The solution of large sparse positive definite linear systems of equations is a problem frequently encountered in many applications in scientific computing. The dimension of typical problems has grown substantially over the recent years and there is no reason to believe that we have reached the end of this growth. Therefore, there is a substantial demand for fast and reliable algorithms to solve such equations. Many modern algorithms in this context are based on Cholesky decompositions. This paper describes CHOLMOD, a package of subroutines built for handling such decompositions, the required preprocessing and postprocessing, and related issues.

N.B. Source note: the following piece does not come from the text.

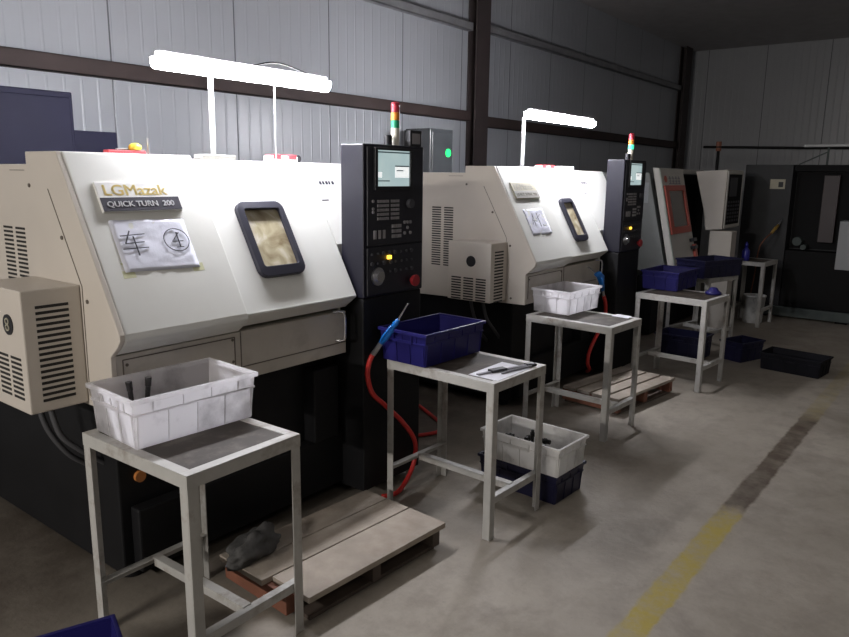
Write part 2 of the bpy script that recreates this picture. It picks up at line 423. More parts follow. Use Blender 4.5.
def lathe(X, label, first):
    O = Vector((X+.85, 3.0, 0))
    t = thing('cnc_lathe', label, 'lathe', O, 0, 'cream CNC lathes in the row')
    P = lambda mb, name, m, par=t, bevel=0., seg=2: mb.build(name, m, par, bevel, O, seg)
    # black base with chip tray
    b = MB(); b.box(X+.06, X+1.70, 2.44, 3.88, .06, .765); b.box(X+.10, X+1.66, 2.38, 2.44, .08, .34)
    for fx in (.15, .8, 1.5):
        for fy in (2.55, 3.75): b.cyl((X+fx, fy, 0), (X+fx, fy, .07), .05)
    b.box(X+1.0, X+1.16, 2.36, 2.44, .34, .70)
    P(b, 'base', 'black_base', bevel=.008)
    # end panel (side towards the camera)
    prof = [(SY+.33+.004, SZ+.60+.012), (SY-.004, SZ), (SY-.004, SZ-.022), (SY+.018, SZ-.048), (2.315, .968), (2.315, .765), (3.88, .735), (3.88, 1.622), (2.815, 1.622), (2.815, 1.667)]
    ep = P(MB().xprism(prof, X, X+.02), 'end_panel', 'cream', bevel=.003)
    b = MB()
    for (y0, z0), (y1, z1) in (((2.66, 1.535), (2.47, 1.20)), ((2.47, 1.20), (2.475, .80)), ((2.83, 1.60), (2.95, 1.60))):
        b.bar((X-.001, y0, z0), (X-.001, y1, z1), .0025, .0025)
    for y, z in ((2.80, 1.545), (2.585, 1.365), (2.44, 1.15), (2.42, .80)): b.cyl((X-.004, y, z), (X+.002, y, z), .0075, n=10)
    P(b, 'panel_joint', 'seam', ep)
    b = MB()
    for c in range(2):
        for k in range(25):
            y1 = 3.055 - c*.105 + (0 if first else .035); z = 1.385 - k*.0168
            b.box(X-.0015, X+.002, y1-.078, y1, z-.0085, z)
    P(b, 'vent_slots', 'slot_dark', ep)
    # fixed front cover, left of the door
    pf = [(SY+.33, SZ+.60), (SY, SZ), (SY-.006, SZ-.022), (SY+.014, SZ-.046), (2.315, .972), (2.40, .972), (2.75, 1.60), (2.75, 1.655)]
    pf2 = [(y, z) for y, z in pf]; pf2[0] = (SY+.33, SZ+.612); pf2[-1] = (2.75, 1.667)
    P(MB().xprism(pf2, X+.021, X+.545), 'front_cover', 'white_paint', bevel=.006, seg=3)
    # sliding door, set a little behind the fixed cover
    def inset(p, d): return [(y + d*.876, z - d*.2) for y, z in p]
    pd = inset(pf, .014); pd[2] = (pd[2][0], SZ-.012); pd[3] = (pd[3][0], SZ-.028); pd[4] = (2.33, .985)
    dr = P(MB().xprism(pd, X+.546, X+1.185), 'sliding_door', 'white_paint', bevel=.006, seg=3)
    # right cover behind the control panel
    yc = 2.386 if first else 2.342
    zc = pd[1][1] + (yc-pd[1][0])/.33*.60
    pr = [(2.745, 1.60), (2.75, 1.652), pd[0], (yc, zc), (yc, .80), (2.75, .80)]
    rc = P(MB().xprism(pr, X+1.186, X+1.73), 'right_cover', 'white_paint')
    P(MB().box(X+.021, X+1.73, 2.752, 3.88, .80, 1.62), 'roof', 'cream', bevel=.004)
    # apron under the lip
    ap = P(MB().box(X+.021, X+1.17, 2.318, 2.40, .765, .968), 'apron', 'apron_paint', bevel=.003)
    b = MB(); y = 2.3175
    for (x0, z0, x1, z1) in ((.045, .950, .525, .950), (.045, .950, .045, .80), (.525, .950, .525, .825), (.56, .82, 1.165, .82), (.555, .968, .555, .82)):
        b.bar((X+x0, y, z0), (X+x1, y, z1), .004, .004, up=(0, 1, 0))
    for x, z in ((.515, .94), (.515, .85), (.06, .93)): b.cyl((X+x, y-.002, z), (X+x, y+.002, z), .006, n=10)
    P(b, 'panel_joint', 'seam', ap)
    b = MB().tube(smooth_path([(X+1.085, 2.318, .972), (X+1.105, 2.287, .974), (X+1.118, 2.275, .955), (X+1.118, 2.275, .86), (X+1.115, 2.285, .838), (X+1.10, 2.318, .836)]), .0065)
    P(b, 'door_handle', 'chrome')
    # window in the door
    w0, w1, s0, s1 = (.672, .925, .137, .483) if first else (.70, .905, .10, .445)
    cx, cs = X+(w0+w1)/2, (s0+s1)/2; w, h_ = w1-w0, s1-s0
    outer = [(cx+a, cs+c) for a, c in rrect(w, h_, .042)]; iw, ih = w-.062, h_-.082
    inner = [(cx+a, cs+c+.004) for a, c in rrect(iw, ih, .012)]
    b = MB(); bm = b.bm; n = len(outer)
    loops = []
    for ring, nn in ((outer, -.012), (outer, .010), (inner, .014), (inner, -.004)):
        loops.append([bm.verts.new(SP(x, s, nn)) for x, s in ring])
    for A, B in zip(loops, loops[1:]):
        for i in range(n): bm.faces.new((A[i], A[(i+1) % n], B[(i+1) % n], B[i]))
    P(b, 'window_frame', 'rubber', dr, .003)
    b = MB(); sprism(b, [(cx-iw/2-.005, cs-ih/2), (cx+iw/2+.005, cs-ih/2), (cx+iw/2+.005, cs+ih/2+.008), (cx-iw/2-.005, cs+ih/2+.008)], -.010, -.003)
    P(b, 'window_pane', 'window', dr)
    # small lettering strips at the door's right edge
    b = MB(); n0, n1 = -.0128, -.0112
    for k, ww in enumerate((.016, .014, .016, .012, .016)):
        sprism(b, [(X+1.225+k*.021, .572), (X+1.225+k*.021+ww, .572), (X+1.225+k*.021+ww, .590), (X+1.225+k*.021, .590)], n0, n1)
    sprism(b, [(X+1.20, .486), (X+1.245, .486), (X+1.245, .492), (X+1.20, .492)], n0, n1)
    P(b, 'warning_strip', 'ink', rc)
    # nameplate
    nx0, nx1, ns0, ns1 = X+.092, X+.412, .452, .572
    pl = MB(); sprism(pl, [(nx0, ns0), (nx1, ns0), (nx1, ns1), (nx0, ns1)], 0, .014)
    npl = P(pl, 'nameplate', 'plate_white' if first else 'label_cream', bevel=.002)
    b = MB(); mid = .508
    sprism(b, [(nx0+.002, ns0+.002), (nx1-.002, ns0+.002), (nx1-.002, mid), (nx0+.002, mid)], .0135, .0155)
    P(b, 'nameplate_band', 'plate_dark' if first else 'plate_grey', npl)
    P(text_mb('LGMazak', .042, frame(SP(nx0+.026, .517, .0142), (1, 0, 0), sv), .0005, .25), 'maker_lettering', 'text_gold' if first else 'faded_letters', npl)
    P(text_mb('QUICK TURN  200', .025, frame(SP(nx0+.022, .467, .0156), (1, 0, 0), sv), .0012, .268), 'model_lettering', 'text_white' if first else 'faded_letters', npl)
    # oil cooler box on the end panel
    ax0, ax1, ay0, ay1, az0, az1 = X-.205, X-.002, 2.485, 2.83, .775, 1.205
    if not first: ax0, ay0, ay1, az0, az1 = X-.20, 2.46, 2.80, .785, 1.175
    cb = P(MB().box(ax0, ax1, ay0, ay1, az0, az1), 'cooler_box', 'cream', bevel=.005)
    b = MB()
    for k in range(17):
        z = az1-.055-k*.0205; b.box(ax0+.045, ax1-.045, ay0-.0012, ay0+.004, z-.010, z)
    for c in range(3):
        for k in range(9):
            z = az1-.235-k*.0175; y0 = ay0+.035+c*.098; b.box(ax0-.0012, ax0+.004, y0, y0+.078, z-.009, z)
    P(b, 'vent_slots', 'slot_dark', cb)
    lx, ly, lz = ax0, (2.59 if first else 2.614), az1-.125
    b = MB().cyl((lx-.004, ly, lz), (lx, ly, lz), .036, n=28)
    P(b, 'round_badge', 'black_plastic', cb)
    if first:
        b = MB()
        for dz in (-.010, .012):
            ring = [(ly+.012*math.cos(2*PI*k/14), lz+dz+.010*math.sin(2*PI*k/14)) for k in range(15)]
            for p, q in zip(ring, ring[1:]): b.bar((lx-.005, *p), (lx-.005, *q), .004, .004)
        P(b, 'badge_mark', 'label_cream', cb)
    # hoses from the cooler to the base
    b = MB()
    for k, (hy, hz) in enumerate(((2.66, .56), (2.56, .60))):
        b.tube(smooth_path([(X-.10, hy+.02, az0), (X-.08, hy, az0-.12), (X-.02, hy-.02, hz-.02), (X+.07, hy-.02, hz-.10)]), .011)
    P(b, 'coolant_hose', 'hose_grey')
    if first: P(MB().cyl((X+.145, 2.425, .45), (X+.145, 2.44, .45), .022), 'drain_cap', 'orange')
    # control panel column
    px0, px1, py0, py1 = X+1.2, X+1.645, 2.23, 2.372
    if not first: py0, py1 = 2.185, 2.328; px0, px1 = X+1.222, X+1.655
    cp = P(MB().box(px0, px1, py0, py1, 1.03, 1.738), 'control_panel', 'panel_navy', bevel=.006)
    P(MB().box(px0+.004, px1-.004, py0+.006, 2.435, .06, 1.0285), 'control_column', 'black_base', bevel=.006)
    f = py0
    P(MB().box(px0+.02, px1-.015, f-.008, f+.002, 1.275, 1.725), 'display_panel', 'panel_face', cp, .003)
    P(MB().box(px0+.02, px1-.015, f-.006, f+.002, 1.04, 1.265), 'switch_panel', 'panel_face', cp, .003)
    g = f-.0085
    b = MB(); sx0, sx1, sz0, sz1 = px0+.08, px0+.318, 1.548, 1.712   # raised bezel
    for a in ((sx0-.02, sx1+.02, sz1, sz1+.012), (sx0-.02, sx1+.02, sz0-.018, sz0), (sx0-.02, sx0, sz0, sz1), (sx1, sx1+.02, sz0, sz1)):
        b.box(a[0], a[1], g-.012, g+.002, a[2], a[3])
    P(b, 'screen_bezel', 'black_plastic', cp, .002)
    P(MB().box(sx0, sx1, g-.003, g+.001, sz0, sz1), 'screen', 'screen', cp)
    b = MB(); b.box(sx0+.13, sx1-.004, g-.0045, g-.002, sz0+.04, sz0+.09); b.box(sx0+.005, sx0+.035, g-.0045, g-.002, sz0+.04, sz0+.065)
    P(b, 'screen_windows', 'screen_white', cp)
    b = MB(); b.box(sx0+.13, sx1-.004, g-.0045, g-.002, sz0+.09, sz0+.096); b.box(sx0+.005, sx0+.09, g-.0045, g-.002, sz0+.022, sz0+.027); b.box(sx0+.14, sx0+.19, g-.006, g-.004, sz0+.070, sz0+.075)
    b.box(sx0, sx1, g-.0045, g-.002, sz1-.012, sz1-.006)
    P(b, 'screen_text', 'screen_line', cp)
    b = MB()
    for r in range(5):
        for c in range(4): b.box(px0+.085+c*.021, px0+.102+c*.021, g-.005, g, 1.485-r*.020-.013, 1.485-r*.020)
        for c in range(3): b.box(px0+.182+c*.021, px0+.199+c*.021, g-.005, g, 1.485-r*.020-.013, 1.485-r*.020)
    for r in range(3):
        for c in range(3): b.box(px0+.19+c*.024, px0+.210+c*.024, g-.005, g, 1.368-r*.024-.016, 1.368-r*.024)
    for c in range(3): b.box(px0+.06+c*.032, px0+.076+c*.032, g-.005, g, 1.305, 1.345)
    for c, r in ((0, 0), (1, 0), (2, 0), (0, 2), (2, 2), (1, 1)):
        b.cyl((px0+.285+c*.022, g-.006, 1.375-r*.026), (px0+.285+c*.022, g, 1.375-r*.026), .008, n=12)
    for z in (1.48, 1.445, 1.43): b.cyl((px0+.055, g-.005, z), (px0+.055, g, z), .007, n=12)
    P(b, 'keypad', 'key_grey', cp)
    P(MB().cyl((px0+.32, g-.02, 1.465), (px0+.32, g, 1.465), .022), 'selector_dial', 'key_dim', cp)
    P(MB().box(px0+.158, px0+.182, g-.008, g+.002, 1.205, 1.222), 'start_lamp', 'amber_led', cp)
    b = MB()
    for k in range(26):
        x = px0+.05+.042*(k % 8)+random.uniform(-.006, .006); z = 1.235-.045*(k//8)
        if abs(x-px0-.10) < .06 and z < 1.19: continue
        b.cyl((x, g-.006, z), (x, g+.002, z), random.choice((.006, .008, .010)), n=10)
    P(b, 'switches', 'key_dim', cp)
    dz = 1.128
    P(MB().cyl((px0+.09, g-.006, dz), (px0+.09, g+.002, dz), .043, n=28), 'hand_wheel', 'steel', cp)
    P(MB().cyl((px0+.09, g-.022, dz), (px0+.09, g-.006, dz), .026, n=24), 'hand_wheel_knob', 'chrome', cp)
    b = MB().cyl((px0+.345, g-.012, 1.085), (px0+.345, g+.002, 1.085), .014); b.cyl((px0+.345, g-.032, 1.085), (px0+.345, g-.012, 1.085), .030, .026)
    P(b, 'emergency_stop', 'estop_red', cp, .003)
    b = MB(); b.box(px0+.35, px0+.44, py0+.01, py0+.05, 1.7385, 1.815)
    if first:
        P(b, 'label_box', 'black_plastic', cp, .003)
        P(MB().box(px0+.365, px0+.425, py0+.0085, py0+.0105, 1.75, 1.80), 'label', 'key_grey', cp)
    else: b.bm.free()
    # signal tower
    tx, ty = (X+1.513, 2.305) if first else (X+1.49, 2.255)
    z0 = 1.738
    P(MB().cyl((tx, ty, z0), (tx, ty, z0+.085), .021), 'signal_base', 'stack_base', cp)
    seq = (('stack_green' if first else 'stack_green_lit'), 'stack_amber', 'stack_red')
    for k, nm in enumerate(('green_light', 'amber_light', 'red_light')):
        P(MB().cyl((tx, ty, z0+.0855+k*.037), (tx, ty, z0+.0855+k*.037+.0355), .0215), nm, seq[k], cp)
    b = MB().lathe([(.0215, 0), (.021, .006), (.012, .011), (.001, .012)], (tx, ty, z0+.197), 20)
    P(b, 'signal_cap', 'stack_red', cp)
    P(MB().cyl((tx-.055, ty, z0), (tx-.055, ty, z0+.05), .020), 'buzzer', 'black_plastic', cp)
    return t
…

CHOLMOD contains 134 user-callable routines that cover all potential problems that one can encounter in such a context. Moreover, the routines give the user a great deal of opportunity to choose the specific version of the algorithm that best suits the concrete application at hand. A particularly important question in this respect is the ordering strategy for the algorithm. A poor choice here may lead to a highly inefficient and slow procedure. Therefore, a very useful feature that CHOLMOD offers is not only various possible ordering methods--including (approximate) minimum degree ordering, nested dissection, and METIS--but also some tools for the user that allow him or her to find a good method.

The description of the package is very detailed and complete. The numerical examples provided indicate that it performs very well. It should be a very useful tool for anyone who needs to deal with large sparse positive definite systems--an observation confirmed by the fact that CHOLMOD has been integrated into MATLAB.